This raised a red flag, but surely this sort of malfeasance couldn’t be occurring in the United States, where emissions standards are more robust and strictly enforced. “We have warranty, we have recall, we have penalties, and we use them all fairly regularly,” says Kodjak.
And yet, ICCT needed to be sure. That’s when Kodjak commissioned a group of engineers and scientists from West Virginia University’s Center for Alternative Fuels, Engines, and Emissions.
The testing began: ICCT had a fleet of independent engineers drive around California in diesel cars they’d gotten from rental car agencies, and private citizens, stuffing the trunks and back seats with scopes, computers, and the other stuff of mobile laboratories. The results revealed something shocking; Volkswagen’s diesels were dramatically out of compliance with federal NOx standards under actual driving conditions — standards VW had repeatedly certified they met. The software cheat that enabled the diesels to comply with emissions in those tests was totally ineffective once the cars hit the pavement.

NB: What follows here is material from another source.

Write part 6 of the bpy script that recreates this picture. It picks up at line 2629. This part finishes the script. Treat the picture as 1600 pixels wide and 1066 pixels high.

Conducting real world emissions tests in the field, Kodjak and ICCT had gone where neither European nor American regulators tread, and where, one imagines, Volkswagen was hoping they wouldn’t go. Initially they faced pushback from car companies, “particularly the Germans, who are really the only ones who are selling light-duty diesels here in the United States.”

But VW was quick to back down when it couldn’t come up with a reasonable explanation, let alone a fix. And then it failed the California Air Resources Board’s [CARB] retests, and suddenly, just like that, all new VW diesels were banned.
And so last September 18th was the day the company could stall no longer, and was forced to confess to the disgraceful and embarrassing reality that some eight years earlier it had come up with the software cheat. It was also the day that the incessant news camera crews from every corner of the world began to arrive in earnest at Drew Kodjak’s doorstep.
“He’s a very smart guy,” says Margo Oge, a former director of the EPA’s Office of Transportation and Air Quality and one of Kodjak’s former bosses. “Time and time again we have seen that a group like ICCT has been able to address an issue that the government could not.”
Kodjak doesn’t present as a crusader. He wears a gray suit and a tie, rarely raises his voice, and will not venture an opinion that’s not supported by data. He knows how the system is meant to work, and he works within it. He is not a bomb-thrower. He believes in science and data and cooperation with industry.
And even now, as Volkswagen prepares for what is sure to amount to a record-breaking settlement, there aren’t any celebratory bottles of champagne being popped in the offices of the ICCT. “This was not really a victory for us,” he concedes, “because we don’t take great pleasure in this. We have no schadenfreude.”